The game that got me showed up three years later. Heavy Rain opens with architect Ethan Mars horsing around with his boys. Before the opening credits roll, his eldest dies in a traffic accident and his idyllic life evaporates. Chapter 3 follows Ethan's weekend with surviving son Shaun.
These two people are so broken by grief, they don't know how to connect anymore, and it's your job to take care of Shaun for the night. Help him with his homework. Make him dinner. When you finally get the kid to sit down to eat, the camera shifts, Normand Corbeil's score drifts in, and Ethan simply watches Shaun eat in silence. This small moment, shared between father and son, is the best they can manage. It's a dim, beautiful spark of hope in the center of personal devastation.
As a father myself, that hit home.
Suffering for your art.
Of course, that moment won't happen unless you get the food, cook it, set the table, sit down and stay there. You can just as easily shoot hoops and wallow in self pity while your son zones out in front of the TV. Which resonates their emotional distance in a different way.
Aristotle maintained that good art imitated life. As an interactive medium, games can also strive to make you responsible for what you experience, and that's why you will never feel anything merely watching someone else play a video game. These are first-hand experiences, or they are meaningless.
So games will never be art for a casual observer like Roger Ebert...and that's fine.
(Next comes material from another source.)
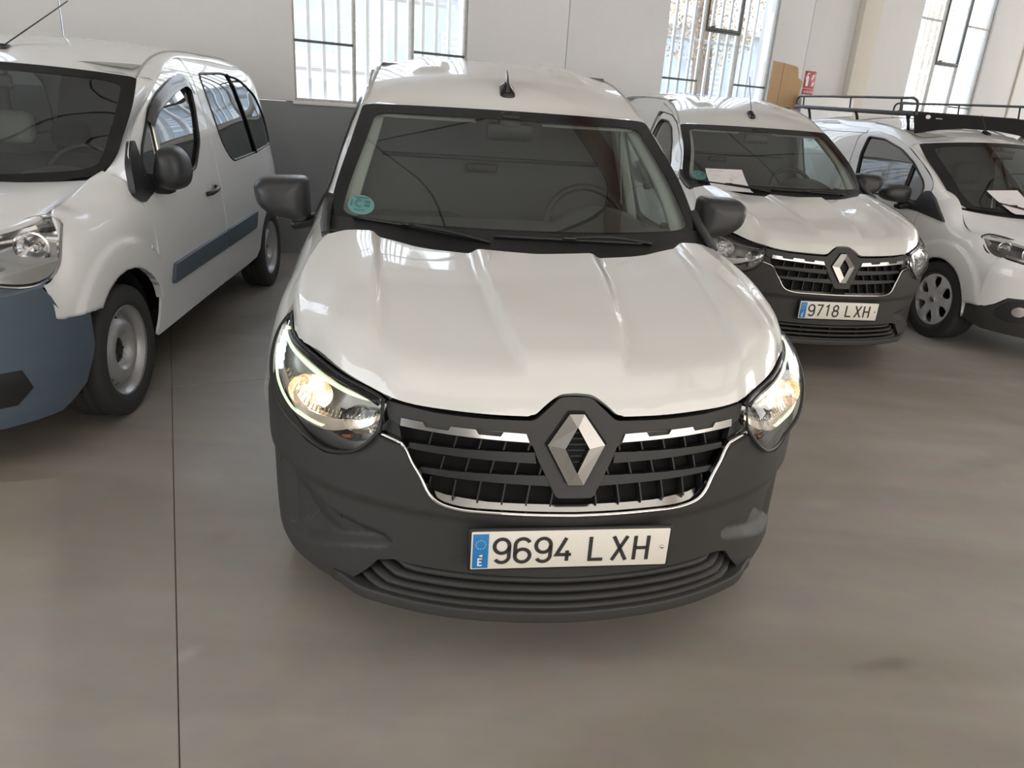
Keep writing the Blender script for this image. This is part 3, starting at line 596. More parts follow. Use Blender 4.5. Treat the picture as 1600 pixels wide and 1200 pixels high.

It's not his thing. Even if he dipped a toe in, there's no guarantee he'd feel what I felt. But his lack of knowledge on the subject did prompt him to issue a mea culpa last summer (though not a retraction) for publicly weighing in at all. "I was a fool for mentioning video games in the first place," he wrote.
Here again, he is entirely wrong.
This discussion is worth having. I like a good ride, but most games are painfully written, dully plotted cookie cutters. We can do better. Not every game has to be art, but every year the new releases push to do more than their predecessors, and every year the gamer population gets more sophisticated. Maybe it's time to transcend our medium more often. Games can be art, and developers must reach further, dare greater, and -- above all else -- strive to advance the artform.
After years of self-congratulatory repetition, we needed a kick to our complacency. It took no less than Roger Ebert to administer one.